┌─ Records provided

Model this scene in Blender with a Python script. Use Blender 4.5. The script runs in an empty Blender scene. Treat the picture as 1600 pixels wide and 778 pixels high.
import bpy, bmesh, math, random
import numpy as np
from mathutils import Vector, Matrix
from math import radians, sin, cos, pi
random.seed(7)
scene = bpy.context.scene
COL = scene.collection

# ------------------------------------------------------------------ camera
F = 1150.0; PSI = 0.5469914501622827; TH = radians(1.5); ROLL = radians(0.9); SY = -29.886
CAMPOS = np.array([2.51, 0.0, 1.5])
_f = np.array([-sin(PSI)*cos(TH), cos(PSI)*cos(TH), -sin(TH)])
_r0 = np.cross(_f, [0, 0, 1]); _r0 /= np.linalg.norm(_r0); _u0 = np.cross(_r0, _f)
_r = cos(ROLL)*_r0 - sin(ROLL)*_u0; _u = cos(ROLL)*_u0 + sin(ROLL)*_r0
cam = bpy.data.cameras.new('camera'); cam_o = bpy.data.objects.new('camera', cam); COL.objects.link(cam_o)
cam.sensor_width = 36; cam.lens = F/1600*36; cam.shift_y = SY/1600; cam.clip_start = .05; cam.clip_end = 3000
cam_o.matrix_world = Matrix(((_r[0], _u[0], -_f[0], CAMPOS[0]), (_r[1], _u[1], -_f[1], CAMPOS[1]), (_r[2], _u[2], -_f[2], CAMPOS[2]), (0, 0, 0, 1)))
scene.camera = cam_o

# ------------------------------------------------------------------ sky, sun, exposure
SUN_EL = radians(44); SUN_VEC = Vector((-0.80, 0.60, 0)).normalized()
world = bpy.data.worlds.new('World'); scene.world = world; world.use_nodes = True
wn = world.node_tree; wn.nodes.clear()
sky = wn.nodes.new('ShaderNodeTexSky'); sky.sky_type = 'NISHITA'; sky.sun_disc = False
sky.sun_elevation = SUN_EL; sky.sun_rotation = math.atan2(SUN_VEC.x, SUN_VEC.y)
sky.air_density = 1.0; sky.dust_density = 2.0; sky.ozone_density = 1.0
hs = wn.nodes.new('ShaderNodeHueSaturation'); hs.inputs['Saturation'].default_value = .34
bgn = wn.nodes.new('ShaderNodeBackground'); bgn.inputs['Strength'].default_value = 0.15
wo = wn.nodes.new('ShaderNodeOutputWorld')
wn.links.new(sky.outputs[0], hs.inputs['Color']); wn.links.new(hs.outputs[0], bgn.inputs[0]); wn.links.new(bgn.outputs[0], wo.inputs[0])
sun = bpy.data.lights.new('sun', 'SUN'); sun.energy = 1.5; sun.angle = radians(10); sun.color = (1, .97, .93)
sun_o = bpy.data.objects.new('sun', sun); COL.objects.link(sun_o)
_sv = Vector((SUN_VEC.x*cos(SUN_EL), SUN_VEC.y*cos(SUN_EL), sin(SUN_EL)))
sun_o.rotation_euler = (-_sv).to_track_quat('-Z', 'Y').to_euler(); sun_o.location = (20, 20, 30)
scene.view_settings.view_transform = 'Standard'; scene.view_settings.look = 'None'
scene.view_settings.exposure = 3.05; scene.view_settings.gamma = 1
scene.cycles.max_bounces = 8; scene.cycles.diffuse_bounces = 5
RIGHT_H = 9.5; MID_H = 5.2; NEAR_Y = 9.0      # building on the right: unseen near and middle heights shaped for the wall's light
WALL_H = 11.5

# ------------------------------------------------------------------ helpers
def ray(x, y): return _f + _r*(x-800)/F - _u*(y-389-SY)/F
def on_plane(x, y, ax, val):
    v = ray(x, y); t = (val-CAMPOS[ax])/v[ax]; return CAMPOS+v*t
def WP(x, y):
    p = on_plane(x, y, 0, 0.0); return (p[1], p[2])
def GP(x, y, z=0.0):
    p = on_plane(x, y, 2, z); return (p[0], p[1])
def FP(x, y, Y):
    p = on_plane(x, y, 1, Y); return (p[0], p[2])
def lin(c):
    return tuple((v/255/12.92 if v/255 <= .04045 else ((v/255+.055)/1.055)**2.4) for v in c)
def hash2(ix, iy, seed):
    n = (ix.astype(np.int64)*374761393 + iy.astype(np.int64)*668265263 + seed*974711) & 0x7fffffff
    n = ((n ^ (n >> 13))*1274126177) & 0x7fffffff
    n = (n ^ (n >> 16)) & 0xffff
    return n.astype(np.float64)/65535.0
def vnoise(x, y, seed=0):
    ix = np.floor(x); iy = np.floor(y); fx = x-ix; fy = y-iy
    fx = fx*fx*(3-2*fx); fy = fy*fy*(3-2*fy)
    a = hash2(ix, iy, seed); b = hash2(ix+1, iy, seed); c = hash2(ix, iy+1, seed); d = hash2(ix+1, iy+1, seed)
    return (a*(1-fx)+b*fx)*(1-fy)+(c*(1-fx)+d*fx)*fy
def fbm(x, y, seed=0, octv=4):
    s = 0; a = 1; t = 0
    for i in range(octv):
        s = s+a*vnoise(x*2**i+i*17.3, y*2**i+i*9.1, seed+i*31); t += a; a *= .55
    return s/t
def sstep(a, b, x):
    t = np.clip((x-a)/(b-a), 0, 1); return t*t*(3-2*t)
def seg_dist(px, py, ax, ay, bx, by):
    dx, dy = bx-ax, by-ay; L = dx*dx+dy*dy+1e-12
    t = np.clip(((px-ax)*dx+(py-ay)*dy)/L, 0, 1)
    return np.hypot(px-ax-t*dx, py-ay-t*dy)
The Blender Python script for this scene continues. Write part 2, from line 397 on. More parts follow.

└─

▸ **Requirements**: Extract every entry above as it appears.

▸ **The answer**:
Model this scene in Blender with a Python script. Use Blender 4.5. The script runs in an empty Blender scene. Treat the picture as 1600 pixels wide and 778 pixels high.
import bpy, bmesh, math, random
import numpy as np
from mathutils import Vector, Matrix
from math import radians, sin, cos, pi
random.seed(7)
scene = bpy.context.scene
COL = scene.collection

# ------------------------------------------------------------------ camera
F = 1150.0; PSI = 0.5469914501622827; TH = radians(1.5); ROLL = radians(0.9); SY = -29.886
CAMPOS = np.array([2.51, 0.0, 1.5])
_f = np.array([-sin(PSI)*cos(TH), cos(PSI)*cos(TH), -sin(TH)])
_r0 = np.cross(_f, [0, 0, 1]); _r0 /= np.linalg.norm(_r0); _u0 = np.cross(_r0, _f)
_r = cos(ROLL)*_r0 - sin(ROLL)*_u0; _u = cos(ROLL)*_u0 + sin(ROLL)*_r0
cam = bpy.data.cameras.new('camera'); cam_o = bpy.data.objects.new('camera', cam); COL.objects.link(cam_o)
cam.sensor_width = 36; cam.lens = F/1600*36; cam.shift_y = SY/1600; cam.clip_start = .05; cam.clip_end = 3000
cam_o.matrix_world = Matrix(((_r[0], _u[0], -_f[0], CAMPOS[0]), (_r[1], _u[1], -_f[1], CAMPOS[1]), (_r[2], _u[2], -_f[2], CAMPOS[2]), (0, 0, 0, 1)))
scene.camera = cam_o

# ------------------------------------------------------------------ sky, sun, exposure
SUN_EL = radians(44); SUN_VEC = Vector((-0.80, 0.60, 0)).normalized()
world = bpy.data.worlds.new('World'); scene.world = world; world.use_nodes = True
wn = world.node_tree; wn.nodes.clear()
sky = wn.nodes.new('ShaderNodeTexSky'); sky.sky_type = 'NISHITA'; sky.sun_disc = False
sky.sun_elevation = SUN_EL; sky.sun_rotation = math.atan2(SUN_VEC.x, SUN_VEC.y)
sky.air_density = 1.0; sky.dust_density = 2.0; sky.ozone_density = 1.0
hs = wn.nodes.new('ShaderNodeHueSaturation'); hs.inputs['Saturation'].default_value = .34
bgn = wn.nodes.new('ShaderNodeBackground'); bgn.inputs['Strength'].default_value = 0.15
wo = wn.nodes.new('ShaderNodeOutputWorld')
wn.links.new(sky.outputs[0], hs.inputs['Color']); wn.links.new(hs.outputs[0], bgn.inputs[0]); wn.links.new(bgn.outputs[0], wo.inputs[0])
sun = bpy.data.lights.new('sun', 'SUN'); sun.energy = 1.5; sun.angle = radians(10); sun.color = (1, .97, .93)
sun_o = bpy.data.objects.new('sun', sun); COL.objects.link(sun_o)
_sv = Vector((SUN_VEC.x*cos(SUN_EL), SUN_VEC.y*cos(SUN_EL), sin(SUN_EL)))
sun_o.rotation_euler = (-_sv).to_track_quat('-Z', 'Y').to_euler(); sun_o.location = (20, 20, 30)
scene.view_settings.view_transform = 'Standard'; scene.view_settings.look = 'None'
scene.view_settings.exposure = 3.05; scene.view_settings.gamma = 1
scene.cycles.max_bounces = 8; scene.cycles.diffuse_bounces = 5
RIGHT_H = 9.5; MID_H = 5.2; NEAR_Y = 9.0      # building on the right: unseen near and middle heights shaped for the wall's light
WALL_H = 11.5

# ------------------------------------------------------------------ helpers
def ray(x, y): return _f + _r*(x-800)/F - _u*(y-389-SY)/F
def on_plane(x, y, ax, val):
    v = ray(x, y); t = (val-CAMPOS[ax])/v[ax]; return CAMPOS+v*t
def WP(x, y):
    p = on_plane(x, y, 0, 0.0); return (p[1], p[2])
def GP(x, y, z=0.0):
    p = on_plane(x, y, 2, z); return (p[0], p[1])
def FP(x, y, Y):
    p = on_plane(x, y, 1, Y); return (p[0], p[2])
def lin(c):
    return tuple((v/255/12.92 if v/255 <= .04045 else ((v/255+.055)/1.055)**2.4) for v in c)
def hash2(ix, iy, seed):
    n = (ix.astype(np.int64)*374761393 + iy.astype(np.int64)*668265263 + seed*974711) & 0x7fffffff
    n = ((n ^ (n >> 13))*1274126177) & 0x7fffffff
    n = (n ^ (n >> 16)) & 0xffff
    return n.astype(np.float64)/65535.0
def vnoise(x, y, seed=0):
    ix = np.floor(x); iy = np.floor(y); fx = x-ix; fy = y-iy
    fx = fx*fx*(3-2*fx); fy = fy*fy*(3-2*fy)
    a = hash2(ix, iy, seed); b = hash2(ix+1, iy, seed); c = hash2(ix, iy+1, seed); d = hash2(ix+1, iy+1, seed)
    return (a*(1-fx)+b*fx)*(1-fy)+(c*(1-fx)+d*fx)*fy
def fbm(x, y, seed=0, octv=4):
    s = 0; a = 1; t = 0
    for i in range(octv):
        s = s+a*vnoise(x*2**i+i*17.3, y*2**i+i*9.1, seed+i*31); t += a; a *= .55
    return s/t
def sstep(a, b, x):
    t = np.clip((x-a)/(b-a), 0, 1); return t*t*(3-2*t)
def seg_dist(px, py, ax, ay, bx, by):
    dx, dy = bx-ax, by-ay; L = dx*dx+dy*dy+1e-12
    t = np.clip(((px-ax)*dx+(py-ay)*dy)/L, 0, 1)
    return np.hypot(px-ax-t*dx, py-ay-t*dy)
The Blender Python script for this scene continues. Write part 2, from line 397 on. More parts follow.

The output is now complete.